Climate Finance in the age of oil price volatility
Louise Ward, Investor Relations Director at Low Carbon discusses the current volatility of oil prices and how investments into climate change solutions can present strong returns
One only has to scan the headlines to see how global oil prices are rapidly fluctuating. Recent research from trading house Banc De Binary found that the oil and gas industry has spent £10bn over the last year in an effort to protect dividends. Moreover, the value of assets and cash held by oil and gas companies listed on the London Stock Exchange has significantly decreased (from £151.8bn in February last year to £141.5bn today). It is clear that the falling price of oil is contributing to uncertainty amongst the global investor community.

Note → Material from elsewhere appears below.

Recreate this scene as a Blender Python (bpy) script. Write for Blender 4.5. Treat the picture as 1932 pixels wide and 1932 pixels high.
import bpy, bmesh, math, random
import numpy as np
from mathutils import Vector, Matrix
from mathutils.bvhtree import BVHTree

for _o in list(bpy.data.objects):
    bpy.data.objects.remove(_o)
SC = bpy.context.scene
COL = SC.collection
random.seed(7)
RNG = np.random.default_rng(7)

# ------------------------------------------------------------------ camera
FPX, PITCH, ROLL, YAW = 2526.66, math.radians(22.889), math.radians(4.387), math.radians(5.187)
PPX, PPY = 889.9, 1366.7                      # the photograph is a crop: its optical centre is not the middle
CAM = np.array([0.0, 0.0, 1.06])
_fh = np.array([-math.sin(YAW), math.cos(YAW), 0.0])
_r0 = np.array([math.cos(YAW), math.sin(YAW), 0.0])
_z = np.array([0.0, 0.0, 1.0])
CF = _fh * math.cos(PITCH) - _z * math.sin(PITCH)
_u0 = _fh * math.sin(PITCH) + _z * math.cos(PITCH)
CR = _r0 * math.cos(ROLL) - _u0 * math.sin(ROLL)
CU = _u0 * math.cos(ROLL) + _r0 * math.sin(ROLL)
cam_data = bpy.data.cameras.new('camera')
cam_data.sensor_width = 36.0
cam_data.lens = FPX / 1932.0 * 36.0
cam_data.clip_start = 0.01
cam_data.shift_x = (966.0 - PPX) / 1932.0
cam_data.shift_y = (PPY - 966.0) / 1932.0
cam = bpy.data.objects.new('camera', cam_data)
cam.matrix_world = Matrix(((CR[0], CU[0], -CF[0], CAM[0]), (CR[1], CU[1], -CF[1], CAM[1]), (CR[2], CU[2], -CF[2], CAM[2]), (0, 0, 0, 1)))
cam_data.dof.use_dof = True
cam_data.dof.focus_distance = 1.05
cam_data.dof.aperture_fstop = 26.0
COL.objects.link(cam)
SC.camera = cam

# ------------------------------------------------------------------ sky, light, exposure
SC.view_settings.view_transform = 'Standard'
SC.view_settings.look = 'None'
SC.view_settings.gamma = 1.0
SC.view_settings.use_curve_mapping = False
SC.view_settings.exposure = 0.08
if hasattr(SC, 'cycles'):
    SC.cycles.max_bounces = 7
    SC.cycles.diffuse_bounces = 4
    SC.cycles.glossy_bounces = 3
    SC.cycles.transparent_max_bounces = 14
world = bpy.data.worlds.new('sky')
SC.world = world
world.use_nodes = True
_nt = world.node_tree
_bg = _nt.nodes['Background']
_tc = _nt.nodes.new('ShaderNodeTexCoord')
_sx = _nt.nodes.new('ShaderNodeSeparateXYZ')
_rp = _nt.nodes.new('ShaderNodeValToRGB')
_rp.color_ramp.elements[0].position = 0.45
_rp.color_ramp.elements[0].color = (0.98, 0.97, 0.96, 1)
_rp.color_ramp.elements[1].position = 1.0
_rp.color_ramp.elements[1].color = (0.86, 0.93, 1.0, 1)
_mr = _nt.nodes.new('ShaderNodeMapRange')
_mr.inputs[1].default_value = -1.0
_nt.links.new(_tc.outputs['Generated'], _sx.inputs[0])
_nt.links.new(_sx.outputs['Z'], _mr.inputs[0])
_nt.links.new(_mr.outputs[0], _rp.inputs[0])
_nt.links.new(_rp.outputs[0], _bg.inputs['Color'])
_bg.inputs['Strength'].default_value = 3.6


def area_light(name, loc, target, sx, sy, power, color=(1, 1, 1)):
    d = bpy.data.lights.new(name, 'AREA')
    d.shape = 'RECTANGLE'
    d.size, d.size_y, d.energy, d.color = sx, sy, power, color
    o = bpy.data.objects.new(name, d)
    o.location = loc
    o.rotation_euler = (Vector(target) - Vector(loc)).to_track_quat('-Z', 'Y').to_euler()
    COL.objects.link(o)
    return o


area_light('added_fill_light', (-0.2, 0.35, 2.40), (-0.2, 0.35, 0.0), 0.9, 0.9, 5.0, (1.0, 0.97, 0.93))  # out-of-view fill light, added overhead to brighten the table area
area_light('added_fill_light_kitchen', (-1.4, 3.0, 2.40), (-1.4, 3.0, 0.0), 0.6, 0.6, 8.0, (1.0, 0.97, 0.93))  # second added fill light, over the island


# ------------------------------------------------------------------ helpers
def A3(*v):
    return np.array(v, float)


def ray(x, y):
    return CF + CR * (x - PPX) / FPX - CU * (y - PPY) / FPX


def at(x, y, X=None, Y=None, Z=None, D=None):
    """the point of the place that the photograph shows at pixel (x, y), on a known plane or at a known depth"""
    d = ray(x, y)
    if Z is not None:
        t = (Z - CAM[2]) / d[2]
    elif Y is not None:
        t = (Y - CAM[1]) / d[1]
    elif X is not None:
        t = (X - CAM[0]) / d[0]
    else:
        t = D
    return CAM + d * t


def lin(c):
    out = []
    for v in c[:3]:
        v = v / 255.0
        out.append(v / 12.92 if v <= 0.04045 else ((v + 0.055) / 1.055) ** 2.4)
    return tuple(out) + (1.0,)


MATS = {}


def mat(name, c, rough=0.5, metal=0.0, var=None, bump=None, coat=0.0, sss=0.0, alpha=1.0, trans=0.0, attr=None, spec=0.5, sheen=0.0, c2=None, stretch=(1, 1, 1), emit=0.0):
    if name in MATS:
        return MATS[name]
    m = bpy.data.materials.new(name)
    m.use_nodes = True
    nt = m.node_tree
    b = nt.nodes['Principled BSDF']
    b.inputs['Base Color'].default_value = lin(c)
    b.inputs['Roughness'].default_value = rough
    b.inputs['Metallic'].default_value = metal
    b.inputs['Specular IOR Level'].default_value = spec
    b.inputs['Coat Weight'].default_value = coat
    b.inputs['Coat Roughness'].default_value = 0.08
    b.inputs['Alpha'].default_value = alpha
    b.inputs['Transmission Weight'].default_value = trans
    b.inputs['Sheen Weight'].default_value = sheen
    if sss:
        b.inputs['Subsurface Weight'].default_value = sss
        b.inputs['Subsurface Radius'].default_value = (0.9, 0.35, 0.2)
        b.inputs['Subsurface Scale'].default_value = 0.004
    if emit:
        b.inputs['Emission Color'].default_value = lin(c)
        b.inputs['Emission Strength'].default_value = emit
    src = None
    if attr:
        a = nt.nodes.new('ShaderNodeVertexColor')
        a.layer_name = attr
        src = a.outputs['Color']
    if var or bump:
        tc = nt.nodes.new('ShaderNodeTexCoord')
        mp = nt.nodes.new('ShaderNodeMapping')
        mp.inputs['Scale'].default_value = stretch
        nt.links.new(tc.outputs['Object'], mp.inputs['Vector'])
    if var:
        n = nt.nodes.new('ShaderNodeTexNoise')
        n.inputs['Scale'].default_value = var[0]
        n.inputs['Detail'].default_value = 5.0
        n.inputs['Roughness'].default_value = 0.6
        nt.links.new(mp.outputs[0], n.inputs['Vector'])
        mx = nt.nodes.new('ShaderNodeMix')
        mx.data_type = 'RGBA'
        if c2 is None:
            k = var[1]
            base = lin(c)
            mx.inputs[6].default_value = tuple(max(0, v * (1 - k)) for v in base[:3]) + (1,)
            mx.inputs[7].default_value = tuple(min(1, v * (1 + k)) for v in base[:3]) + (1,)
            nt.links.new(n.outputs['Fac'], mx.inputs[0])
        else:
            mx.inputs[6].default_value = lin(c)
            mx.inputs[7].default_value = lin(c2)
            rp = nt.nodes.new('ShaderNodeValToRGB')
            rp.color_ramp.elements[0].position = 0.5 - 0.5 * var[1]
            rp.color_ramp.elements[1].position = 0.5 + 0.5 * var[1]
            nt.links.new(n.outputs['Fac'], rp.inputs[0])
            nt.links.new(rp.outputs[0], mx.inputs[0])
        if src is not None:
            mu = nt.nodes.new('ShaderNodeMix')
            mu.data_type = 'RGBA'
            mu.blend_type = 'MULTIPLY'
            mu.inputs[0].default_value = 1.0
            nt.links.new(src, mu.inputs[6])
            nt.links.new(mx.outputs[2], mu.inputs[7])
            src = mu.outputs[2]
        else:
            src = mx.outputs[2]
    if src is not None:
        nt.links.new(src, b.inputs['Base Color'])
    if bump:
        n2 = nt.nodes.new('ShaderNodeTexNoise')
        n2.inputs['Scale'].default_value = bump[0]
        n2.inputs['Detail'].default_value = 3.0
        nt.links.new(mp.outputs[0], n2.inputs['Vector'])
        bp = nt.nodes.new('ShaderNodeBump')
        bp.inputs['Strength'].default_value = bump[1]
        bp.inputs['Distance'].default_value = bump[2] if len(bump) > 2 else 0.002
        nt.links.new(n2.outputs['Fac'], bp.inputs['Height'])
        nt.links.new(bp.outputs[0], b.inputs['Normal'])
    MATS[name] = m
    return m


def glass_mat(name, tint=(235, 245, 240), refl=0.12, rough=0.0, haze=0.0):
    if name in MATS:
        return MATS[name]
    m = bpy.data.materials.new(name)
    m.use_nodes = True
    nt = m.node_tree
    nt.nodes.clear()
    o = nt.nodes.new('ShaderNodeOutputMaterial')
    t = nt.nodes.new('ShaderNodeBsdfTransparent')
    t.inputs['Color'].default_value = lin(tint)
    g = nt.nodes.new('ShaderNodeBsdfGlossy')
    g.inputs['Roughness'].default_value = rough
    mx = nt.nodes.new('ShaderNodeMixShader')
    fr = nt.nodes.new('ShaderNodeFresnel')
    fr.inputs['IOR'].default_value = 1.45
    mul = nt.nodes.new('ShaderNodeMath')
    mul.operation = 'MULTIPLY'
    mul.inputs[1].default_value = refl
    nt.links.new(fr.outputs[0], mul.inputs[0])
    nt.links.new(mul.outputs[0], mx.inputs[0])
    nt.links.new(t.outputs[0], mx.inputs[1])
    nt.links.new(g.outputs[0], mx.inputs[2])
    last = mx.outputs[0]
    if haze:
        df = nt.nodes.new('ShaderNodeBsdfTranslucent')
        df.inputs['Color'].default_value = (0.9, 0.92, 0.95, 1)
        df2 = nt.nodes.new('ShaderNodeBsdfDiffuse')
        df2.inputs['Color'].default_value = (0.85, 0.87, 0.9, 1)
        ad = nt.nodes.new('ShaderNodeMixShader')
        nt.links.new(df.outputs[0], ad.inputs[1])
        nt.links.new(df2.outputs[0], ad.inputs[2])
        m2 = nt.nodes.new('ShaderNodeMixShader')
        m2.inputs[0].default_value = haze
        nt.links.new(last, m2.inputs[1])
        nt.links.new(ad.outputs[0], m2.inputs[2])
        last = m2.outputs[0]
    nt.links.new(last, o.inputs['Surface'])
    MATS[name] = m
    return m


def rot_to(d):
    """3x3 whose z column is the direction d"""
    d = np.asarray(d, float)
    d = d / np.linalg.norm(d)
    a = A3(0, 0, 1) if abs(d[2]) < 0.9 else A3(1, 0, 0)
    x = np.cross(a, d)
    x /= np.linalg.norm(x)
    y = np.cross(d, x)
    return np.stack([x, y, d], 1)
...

However, it’s not just ‘uncertainty’ that is to account for divestment from fossil fuel stocks. Recent analysis and number-crunching by The Ecologist revealed that the energy produced by solar panels is worth about three times as much per kWh as oil energy in transport applications. Burning oil generates heat energy, but solar panels generate electrical energy. Electric cars, for example, can convert that solar energy into motive power at an efficiency of approximately 80%. This is in contrast to gasoline-powered cars that turn their oil into motive power at only 25% efficiency. The statistics and viability of renewables are there for all to see. Bloomberg New Energy Finance estimates that investment in renewable energy rose to a new record high of $329bn globally in 2015, up 4% on 2014 levels.
But what does this all mean for the investor community? Efficiency and output is all very well and good – but what many institutional investors don’t know is that climate change solutions such as solar PV and onshore wind projects can stand up for themselves financially. Climate change solutions are not volatile to the same extent as oil and their marginal cost of energy production is zero – no other power generation plant such as oil or gas can say the same. And even if investors don’t actually believe in climate change, these investments in climate solutions stand up on their own financially. They are generally long-term, inflation-linked contracts which generate attractive returns.
The vast majority of climate change solutions projects are, at their essence, infrastructure projects. The terminology ‘green’ or ‘renewable’ don’t often have to be mentioned at all, which can be the difference in convincing reluctant investors of their viability as reliable investments. These technologies are not a ‘gimmick’ that will pass and they should be overlooked because they are not the status quo just yet – we are confident that they will become so.
The falling price of oil needn’t spell doom and gloom for global economies and the investor community. Its volatility only reinforces how other energy investment opportunities, such as solar PV, should be explored, seriously considered and pursued.